Hope on the horizon
Lower than expected inflation may provide the impetus for lower interest rates in the longer term. Ryan Smuts explores this possibility, and the OCR increase.
1 May 2023
The first quarter is well and truly over and we started off the second quarter with an increase to our OCR by 0.50 per cent on April 5.
At the time of writing not all banks have actually passed this on to clients, with only two banks having increased their floating rates and short-term fixed rates (six months-24 months), being Westpac and ANZ.
ANZ have decided to keep their long- term interest rates the same (3-5 year) while Westpac have actually decreased theirs to 5.99 per cent, for special rates.
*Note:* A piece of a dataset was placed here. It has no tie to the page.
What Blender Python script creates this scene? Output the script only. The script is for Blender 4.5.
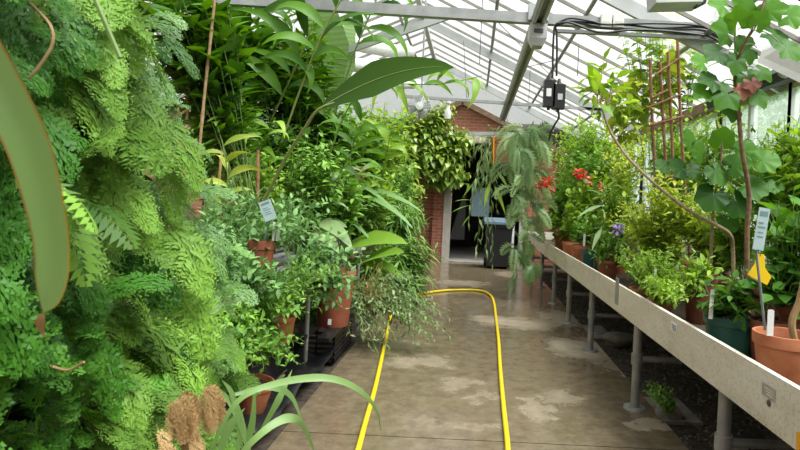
import bpy, math, random
import numpy as np
from mathutils import Vector, Matrix

for o in list(bpy.data.objects): bpy.data.objects.remove(o)
SC = bpy.context.scene
COL = SC.collection
rng = np.random.default_rng(7)
random.seed(7)

# ------------------------------------------------------------------ camera
F, ROLL, H = 560.0, 0.048, 1.5          # focal length in px of an 800 px frame, roll, eye height
VX, VY = 473.0, 200.0                   # where the aisle vanishes
CR, SR = math.cos(ROLL), math.sin(ROLL)
cam_d = bpy.data.cameras.new('camera'); cam = bpy.data.objects.new('camera', cam_d); COL.objects.link(cam)
cam_d.sensor_width = 36; cam_d.lens = F*36/800
cam_d.shift_x = -(VX-400)/800; cam_d.shift_y = -(225-VY)/800
cam_d.clip_start = 0.02; cam_d.clip_end = 300
cam_d.dof.use_dof = True; cam_d.dof.focus_distance = 6.0; cam_d.dof.aperture_fstop = 9
cam.matrix_world = Matrix(((CR, -SR, 0, 0), (0, 0, -1, 0), (SR, CR, 0, H), (0, 0, 0, 1)))
SC.camera = cam

def P(px, py, Y):
    dx, dy = px-VX, py-VY
    u = (dx*CR+dy*SR)/F; d = (dy*CR-dx*SR)/F
    return np.array([u*Y, Y, H-d*Y])
def PX(px, py, X):
    dx, dy = px-VX, py-VY
    return P(px, py, X*F/(dx*CR+dy*SR))
def PZ(px, py, z):
    dx, dy = px-VX, py-VY
    return P(px, py, (H-z)*F/(dy*CR-dx*SR))

# ------------------------------------------------------------------ world, sun, exposure
w = bpy.data.worlds.new('sky'); SC.world = w; w.use_nodes = True
nt = w.node_tree; nt.nodes.clear()
out = nt.nodes.new('ShaderNodeOutputWorld'); bg = nt.nodes.new('ShaderNodeBackground')
tc = nt.nodes.new('ShaderNodeTexCoord'); sep = nt.nodes.new('ShaderNodeSeparateXYZ'); rmp = nt.nodes.new('ShaderNodeValToRGB')
nt.links.new(tc.outputs['Generated'], sep.inputs[0]); nt.links.new(sep.outputs['Z'], rmp.inputs[0])
rmp.color_ramp.elements[0].position = 0.0; rmp.color_ramp.elements[0].color = (.74, .77, .76, 1)
rmp.color_ramp.elements[1].position = 0.75; rmp.color_ramp.elements[1].color = (1.0, 1.0, .985, 1)
nt.links.new(rmp.outputs[0], bg.inputs[0]); bg.inputs[1].default_value = .575
nt.links.new(bg.outputs[0], out.inputs[0])
sl = bpy.data.lights.new('sun', 'SUN'); sun = bpy.data.objects.new('sun', sl); COL.objects.link(sun)
sl.energy = 5.4; sl.angle = math.radians(38); sl.color = (1, .99, .96)
sun.rotation_euler = (math.radians(18), math.radians(24), 0)
SC.view_settings.view_transform = 'Standard'; SC.view_settings.look = 'None'
SC.view_settings.gamma = 1.0; SC.view_settings.use_curve_mapping = False
SC.view_settings.exposure = 0.72
SC.cycles.max_bounces = 8; SC.cycles.transparent_max_bounces = 24
SC.cycles.diffuse_bounces = 4; SC.cycles.glossy_bounces = 3; SC.cycles.transmission_bounces = 6
SC.cycles.use_denoising = True
SC.cycles.caustics_reflective = False; SC.cycles.caustics_refractive = False

# ------------------------------------------------------------------ materials
def new_mat(name):
    m = bpy.data.materials.new(name); m.use_nodes = True
    n = m.node_tree; n.nodes.clear()
    return m, n, n.nodes.new('ShaderNodeOutputMaterial')
def N(n, typ, **kw):
    x = n.nodes.new(typ)
    for k, v in kw.items(): setattr(x, k, v)
    return x
def plain(name, c, rough=.6, metal=0., c2=None, scale=12., bump=0., spec=.5, detail=4.):
    m, n, o = new_mat(name)
    b = N(n, 'ShaderNodeBsdfPrincipled'); n.links.new(b.outputs[0], o.inputs[0])
    b.inputs['Base Color'].default_value = (*c, 1); b.inputs['Roughness'].default_value = rough
    b.inputs['Metallic'].default_value = metal; b.inputs['Specular IOR Level'].default_value = spec
    if c2 is not None or bump:
        t = N(n, 'ShaderNodeTexCoord'); z = N(n, 'ShaderNodeTexNoise'); z.inputs['Scale'].default_value = scale
        z.inputs['Detail'].default_value = detail
        n.links.new(t.outputs['Object'], z.inputs['Vector'])
        if c2 is not None:
            r = N(n, 'ShaderNodeValToRGB'); r.color_ramp.elements[0].position = .35; r.color_ramp.elements[1].position = .65
            r.color_ramp.elements[0].color = (*c, 1); r.color_ramp.elements[1].color = (*c2, 1)
            n.links.new(z.outputs[0], r.inputs[0]); n.links.new(r.outputs[0], b.inputs['Base Color'])
        if bump:
            u = N(n, 'ShaderNodeBump'); u.inputs['Strength'].default_value = bump; u.inputs['Distance'].default_value = .01
            n.links.new(z.outputs[0], u.inputs['Height']); n.links.new(u.outputs[0], b.inputs['Normal'])
    return m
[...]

When you have an inverted interest rate curve like this, it is usually due to the fact that there is a market expectation that we will see interest rates decrease in the mid-term.
SHOP AROUND
It can be tempting in situations like this, where the long-term interest rates are cheaper, to fix long-term. In many cases this may not actually be the best approach. Your interest rate strategy needs to be determined around what your goals actually are, more than how cheap a particular fixed term is.
While only two banks have increased their rates, it is possible that others will follow, so it makes sense to shop around and get on to reviewing your mortgage as soon as possible before we have any further increases.
Small differences in interest rates and loan structure can mean dramatic differences in actual interest costs paid. They can save you thousands of dollars over the life of your mortgage and cut off several years so that you pay it down a lot quicker than the standard 30-year term.
Discuss your situation with a mortgage adviser to determine what options are available and which may be most suitable for you.
OCR UPDATE
While the OCR may be at its peak (or if not, very near it, depending on which commentator you’re listening to) we have a long way to go before we have inflation under control. Recently we have had the stats for the quarter to March 2023, which have come in at 6.7 per cent. This is lower than the forecasted 7.2 per cent by market pundits, and definitely a step in the right direction.
Reserve Bank New Zealand rhetoric indicates they are heavily focused on getting inflation back into their mandated 1-3 per cent range, and it’s clear that this is their number one priority.
Given the changing interest rate environment, now is a good time to review your mortgages, hopefully the lower inflation means lower interest rates are on the horizon – however the OCR is unlikely to be reduced in the short-term, so it’ll be interesting to see how this plays out.